17 thoughts on “The Test of the Parallels

  1. You must not attempt this approach to parallels. I know this way to the very end. I have traversed this bottomless night, which extinguished all light and joy in my life. I entreat you, leave the science of parallels alone…Learn from my example.

    –Frakas Bolyai to is son Janos

    1. YES DOUG! It didn’t occur to me how perfect that quote is for this setting! I *love* Farkas Bolyai and that letter to Janos – I’ve used it in talks and lessons – but your excerpt totally suits the story. I’m gonna add it as an epigraph.

        1. The only line of latitude which is a straight line is the Equator. All other “lines” of latitude are circles.

        2. Well… ‘meet’, the examiners said; A will meet A on the equatorial plane after his, ah, trip.

  2. Growing up in England I was taught that two lines that are parallel to each other are (1) always straight, (2) always the same distance apart, and (3) meet at infinity (which essentially means they never meet).

    Reading the story here it occurred to me (as a non-mathematician but fascinated by the beauty of mathematics, once I acquired an inkling of what that might mean) that two lines could be drawn in the form of, for example, two concentric circles. Neither line will ever meet the other, they’ll always be the same distance apart, but they won’t be straight. Are they still parallel?

    If I deform the circles tremendously but keep one figure inside the other such that their circumferences never touch, still neither line will ever meet the other, their distance apart will vary but always be constrained, and they won’t be straight. Are they still parallel?

    I no longer think I really know what parallel means…

    1. A crash course in non-Euclidean Geometry.

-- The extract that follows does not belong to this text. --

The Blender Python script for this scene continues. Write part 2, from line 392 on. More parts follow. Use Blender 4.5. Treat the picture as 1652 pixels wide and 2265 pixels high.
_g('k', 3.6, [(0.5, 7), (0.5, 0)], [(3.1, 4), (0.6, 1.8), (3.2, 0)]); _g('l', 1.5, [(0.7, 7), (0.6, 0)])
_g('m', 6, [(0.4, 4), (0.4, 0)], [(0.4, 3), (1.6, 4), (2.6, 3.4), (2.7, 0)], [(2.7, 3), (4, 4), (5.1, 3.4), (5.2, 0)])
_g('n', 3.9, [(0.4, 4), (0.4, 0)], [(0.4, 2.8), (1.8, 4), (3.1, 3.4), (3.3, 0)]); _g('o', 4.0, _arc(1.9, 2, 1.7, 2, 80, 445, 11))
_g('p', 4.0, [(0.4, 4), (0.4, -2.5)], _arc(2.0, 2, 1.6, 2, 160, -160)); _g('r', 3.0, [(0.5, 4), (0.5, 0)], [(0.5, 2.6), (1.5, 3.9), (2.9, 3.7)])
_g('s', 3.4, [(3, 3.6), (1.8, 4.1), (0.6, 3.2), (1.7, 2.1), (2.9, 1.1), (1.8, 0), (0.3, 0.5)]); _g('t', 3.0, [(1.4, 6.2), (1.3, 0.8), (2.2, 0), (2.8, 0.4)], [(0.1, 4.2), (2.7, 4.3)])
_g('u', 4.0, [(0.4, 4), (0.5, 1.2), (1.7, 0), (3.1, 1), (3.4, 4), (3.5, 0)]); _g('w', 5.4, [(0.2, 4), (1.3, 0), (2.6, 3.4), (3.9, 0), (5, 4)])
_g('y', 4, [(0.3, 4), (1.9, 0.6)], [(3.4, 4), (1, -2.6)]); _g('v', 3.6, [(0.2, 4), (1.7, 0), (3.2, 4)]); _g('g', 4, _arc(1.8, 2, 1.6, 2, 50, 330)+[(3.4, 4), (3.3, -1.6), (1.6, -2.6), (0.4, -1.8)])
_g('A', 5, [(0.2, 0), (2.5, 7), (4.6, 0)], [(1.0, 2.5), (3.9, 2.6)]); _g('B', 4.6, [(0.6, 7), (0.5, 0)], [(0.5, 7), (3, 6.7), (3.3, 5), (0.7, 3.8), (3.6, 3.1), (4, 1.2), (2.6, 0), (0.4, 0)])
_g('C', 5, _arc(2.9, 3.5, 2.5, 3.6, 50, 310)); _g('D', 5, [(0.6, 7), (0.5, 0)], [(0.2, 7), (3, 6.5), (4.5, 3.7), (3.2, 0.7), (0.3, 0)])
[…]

      In order to be a line you must satisfy the first postulate. Between any two points there exists a unique line.

      Living on the a spherical planet, a straight line is the shortest distance between two points. i.e. a great circle path. But what about antipodal points? There are multiple great circle paths connecting the north and south pole. From the point of view of the geometers, they side step this, and say that antipodes are equivalent points.

      In a spherical geometry, all lines intersect and none are parallel.

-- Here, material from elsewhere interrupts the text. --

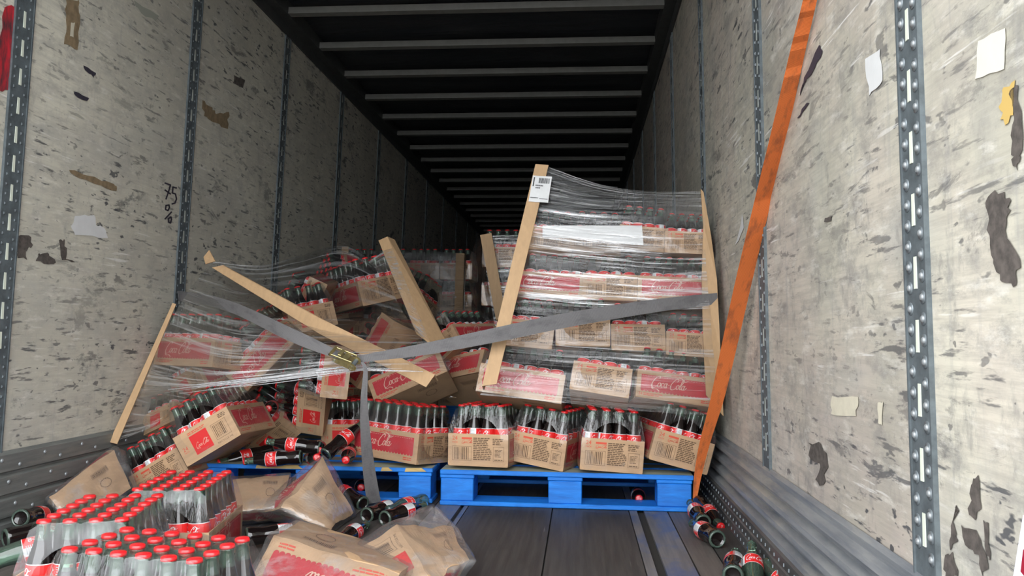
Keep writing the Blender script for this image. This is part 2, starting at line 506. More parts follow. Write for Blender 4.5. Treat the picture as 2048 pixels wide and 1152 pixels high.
P = patch
P('left', 'torn_sticker', [(150, 432), (188, 430), (192, 450), (208, 455), (216, 476), (150, 470), (142, 452)], WHITE, 2, 4, 3)
P('left', 'torn_sticker', [(132, 0), (158, 0), (160, 30), (155, 100), (128, 88), (132, 40)], TAR, 3, 4, 4)
P('left', 'torn_sticker', [(142, 45), (150, 45), (147, 75), (140, 72)], CREAM, 1, 2, 5, 0.003)
P('left', 'torn_sticker', [(405, 200), (425, 215), (432, 228), (458, 224), (456, 258), (430, 245), (408, 232)], TAR, 3, 4, 6)
P('left', 'torn_sticker', [(138, 340), (180, 352), (228, 368), (233, 382), (190, 368), (150, 352)], TAR, 3, 4, 7)
P('left', 'peeled_patch', [(28, 470), (62, 474), (66, 490), (52, 502), (54, 520), (34, 510), (28, 495)], DKBROWN, 4, 4, 8)
P('left', 'peeled_patch', [(78, 506), (98, 508), (112, 525), (92, 528), (72, 522)], DKBROWN, 3, 4, 9)
P('left', 'peeled_patch', [(118, 480), (130, 480), (132, 518), (150, 524), (124, 520)], DKBROWN, 3, 4, 10)
P('left', 'dark_scuff', [(166, 130), (192, 146), (188, 156), (170, 140)], INK, 2, 3, 11)
P('left', 'dark_scuff', [(146, 182), (178, 196), (174, 202), (150, 190)], INK, 2, 3, 12)
P('left', 'dark_scuff', [(468, 150), (490, 160), (486, 176), (466, 166)], DKBROWN, 2, 3, 13)
P('left', 'grey_patch', [(268, 0), (318, 32), (312, 42), (282, 26)], plain('grey_green_tape', (0.30, 0.31, 0.26), 0.8), 3, 3, 14)
P('left', 'red_paint_mark', [(10, 14), (31, 12), (26, 88), (16, 180), (-8, 182), (-4, 100)], REDTAPE, 3, 4, 15)
P('right', 'torn_sticker', [(1730, 118), (1760, 98), (1765, 160), (1738, 192)], WHITE, 2, 4, 21)
P('right', 'torn_sticker', [(1956, 82), (2010, 56), (2008, 138), (1950, 158)], plain('cream_sticker', (0.62, 0.60, 0.53), 0.6, var=.06), 2, 4, 22)
P('right', 'torn_sticker', [(1484, 428), (1488, 455), (1478, 480), (1470, 490), (1480, 455)], WHITE, 1, 3, 23)
P('right', 'peeled_patch', [(1972, 400), (1990, 380), (2022, 400), (2010, 460), (2040, 520), (2032, 570), (2000, 560), (1982, 510), (1978, 440)], DKBROWN, 6, 5, 24)
P('right', 'peeled_patch', [(2020, 180), (2036, 170), (2044, 300), (2034, 340), (2022, 310), (2028, 240)], DKBROWN, 5, 5, 25)
P('right', 'peeled_patch', [(1616, 885), (1642, 888), (1655, 925), (1646, 970), (1630, 960), (1640, 930), (1622, 920)], DKBROWN, 4, 4, 26)
for k, q in enumerate(([(1902, 1060), (1915, 1020), (1912, 1010), (1908, 1050), (1916, 1080), (1900, 1100)],
                       [(1942, 970), (1956, 950), (1962, 1010), (1950, 1040), (1938, 1030)],
                       [(1922, 1050), (1952, 1060), (1976, 1130), (1965, 1152), (1958, 1110), (1930, 1090)],
                       [(1890, 1110), (1905, 1105), (1915, 1152), (1890, 1160)],
                       [(1966, 1040), (1976, 1050), (1980, 1120), (1972, 1110)])):
    P('right', 'peeled_patch', q, DKBROWN, 4, 4, 30 + k)
P('right', 'tape_residue', [(1664, 792), (1716, 794), (1712, 832), (1662, 828)], CREAM, 3, 4, 41)
P('right', 'tape_residue', [(1755, 806), (1766, 804), (1764, 850), (1756, 846)], CREAM, 2, 3, 42)
P('right', 'tape_residue', [(2004, 180), (2030, 160), (2026, 230), (2010, 250), (2000, 220)], plain('ochre_glue', (0.48, 0.33, 0.10), 0.8), 5, 4, 43)
P('right', 'dark_scuff', [(1638, 90), (1645, 102), (1622, 150), (1606, 170), (1600, 190), (1608, 155)], INK, 2, 4, 44)
P('right', 'dark_scuff', [(1610, 210), (1618, 206), (1600, 234), (1594, 236)], INK, 2, 3, 45)
P('right', 'dark_scuff', [(1650, 436), (1664, 432), (1662, 442), (1648, 444)], DKBROWN, 1, 3, 46)

def ribbon_on_wall(side, polys, wpx, mat, name, par):
    mb = MB()
    for pl in polys:
        for a, b in zip(pl[:-1], pl[1:]):
            dx, dy = b[0] - a[0], b[1] - a[1]; l = math.hypot(dx, dy) or 1
            nx, ny = -dy / l * wpx / 2, dx / l * wpx / 2; ex, ey = dx / l * wpx * .3, dy / l * wpx * .3
            mb.face([atw(x, y, side, 0.0025) for x, y in ((a[0] + nx - ex, a[1] + ny - ey), (a[0] - nx - ex, a[1] - ny - ey), (b[0] - nx + ex, b[1] - ny + ey), (b[0] + nx + ex, b[1] + ny + ey))])
    return mb.obj(name, mat, par)
seven = [[(330, 366), (341, 370), (337, 384), (332, 398)], [(330, 380), (341, 388)], [(353, 376), (346, 374), (345, 386), (351, 388), (353, 398), (350, 406), (344, 408)],
         [(338, 410), (332, 411), (331, 419), (336, 421), (339, 415), (338, 410)], [(343, 424), (330, 438)], [(342, 434), (337, 437), (337, 444), (341, 446), (343, 439), (342, 434)]]
pan = [p for p in panels_l if p[0] < 3.5 < p[1]][0][2]
ribbon_on_wall('left', seven, 3.0, INK, 'handwriting', pan)

# white sheet with a dark red block taped to the near end of the wall
q = MB()
pts = [(2046, 1030), (2062, 1030), (2062, 1165), (2024, 1165), (2030, 1130)]
q.grid([[atw(x, y, 'right', 0.004) for x, y in pts], [atw(x, y, 'right', 0.001) for x, y in pts]], 0, True)
q.face([atw(x, y, 'right', 0.004) for x, y in pts], 0)
q.face([atw(x, y, 'right', 0.0045) for x, y in ((2046, 1100), (2062, 1085), (2062, 1165), (2058, 1165), (2041, 1143))], 1)
o = q.obj('printed_notice', [plain('lilac_white_paper', (0.72, 0.72, 0.86), 0.5), plain('dark_red_block', (0.28, 0.01, 0.03), 0.5)])
tag(o, 'white paper notice with a dark red block on the wall beside the riveted post', 'notice')

# kick plates
def kick(side):
    sgn = 1 if side == 'left' else -1
    root = empty('baseboard_' + side); tag(root, kind='structure')
    if side == 'left':
        prof = [(0.003, .283), (0.022, .272), (0.022, .216), (0.010, .210), (0.010, .204), (0.030, .198), (0.030, .142), (0.017, .136), (0.017, .130), (0.038, .124), (0.038, .066), (0.026, .060), (0.026, .052), (0.045, .046), (0.045, 0.0)]
    else:
        prof = [(0.003, .283), (0.012, .272), (0.012, .256), (0.026, .250), (0.030, .238), (0.016, .228), (0.016, .218), (0.034, .208), (0.036, .194), (0.022, .184), (0.022, .174), (0.040, .163), (0.042, .150), (0.028, .140), (0.028, .132), (0.048, .122), (0.050, .108)]
    mb = MB()
    ys = [Y0 + (Y1 - Y0) * k / 24 for k in range(25)]
    rows = [[(wall_x(side, z) + o * sgn, y, z) for y in ys] for o, z in prof]
    mb.grid(rows, 0)
    mb.obj('kick_plate', SCUFF_L if side == 'left' else SCUFF_R, root)
    if side == 'left':
        r_ = MB(); r_.lathe([(0.0075, 0), (0.007, 0.0025), (0.004, 0.0045), (0, 0.005)], 8); rv = r_.data('rivet', [RIVET], True)
        st = MB()
        for row, (off, z) in enumerate(((.022, .244), (.030, .170), (.038, .095))):
            for k in range(60):
                y = 2.30 + k * 0.112 + row * 0.03 + (0.02 if k % 2 else 0)
                zz = z + (0.012 if k % 2 else -0.012)
                x = wall_x(side, zz) + off
                if y < 3.9:
                    o = link_obj('rivet', rv, root)
                    o.matrix_local = Matrix.Translation((x, y, zz)) @ Matrix.Rotation(math.radians(90), 4, 'Y')
    else:
        p2 = [(0.050, .108), (0.058, .104), (0.052, .070), (0.056, .066), (0.052, .062), (0.052, .034), (0.056, .030), (0.052, .026), (0.06, 0.0)]
        mb = MB()
        mb.grid([[(wall_x(side, z) + o * sgn, y, z) for y in ys] for o, z in p2], 0)
        mb.obj('dimpled_kerb', DIMPLE, root)
        d = MB()
        for row, z in enumerate((.086, .048, .014)):
            for k in range(70):
                y = 1.7 + k * 0.055 + row * 0.02
                x = wall_x(side, z) + (0.0555 if row == 0 else 0.0525 + .003 * row) * sgn
                h_ = 0.0045
                d.hexa([(x, y - .002, z - h_), (x + .003 * sgn, y - .001, z - h_), (x + .003 * sgn, y + .001, z - h_), (x, y + .002, z - h_), (x, y - .002, z + h_), (x + .003 * sgn, y - .001, z + h_), (x + .003 * sgn, y + .001, z + h_), (x, y + .002, z + h_)])
        o = d.obj('kerb_dimples', SILVER_D, root); o['kind'] = 'stuff'
    return root
kick('left'); kick('right')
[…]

      An important non-Euclidean geometry is projective geometry. Take “flat” 3D space and project it onto a 2D plane. If you have ever learned how to draw with prospective in an art class, that is a projective geometry. If lines were parallel in Eculidean 3-space, we still call them parallel, as we represent them on the plane. This means that parellel lines can head into a vanishing point into your drawing, intersect on the page, and still be considered parallel.

      Parallel lines do exist, but they appear to intersect.

      And a 3rd example is hyperbolic geometry. This is a tougher one to visualize. Suppose you have some sort of plastic that that you can stretch out, but once stretched will not return to its old shape.

      You pull it into a disc, and then you keep stretching the rim until it is just a little bit to big to lie flat. The edge is just a little bit curly. You can locally flatten it out, but that just pushes the curly bits somewhere else. Now, if you start to draw a pair of parallel lines, as you extend from the starting point, and flatten the local area while you extend the lines. your lines will move farther apart as you go.

      In a hyperbolic geometry, given a line and a point not on the line, there are multiple lines through that point that will be parallel to the given line.

    2. Assuming Euclidean geometry, if they’re circles, then regardless of the definition of “parallel”, they can’t be parallel lines because they’re not lines (being straight is part of the definition of a line). (I don’t know if or how “parallel” is defined on non-lines.)

  3. Once you see them accept such wavy, clearly not-straight scratches as ‘lines’, then your way out is clear. Draw two circles. The lines are as long as they can possibly be and never meet. For extra credit, consider flipping off the examiners because they were just messing with you anyway.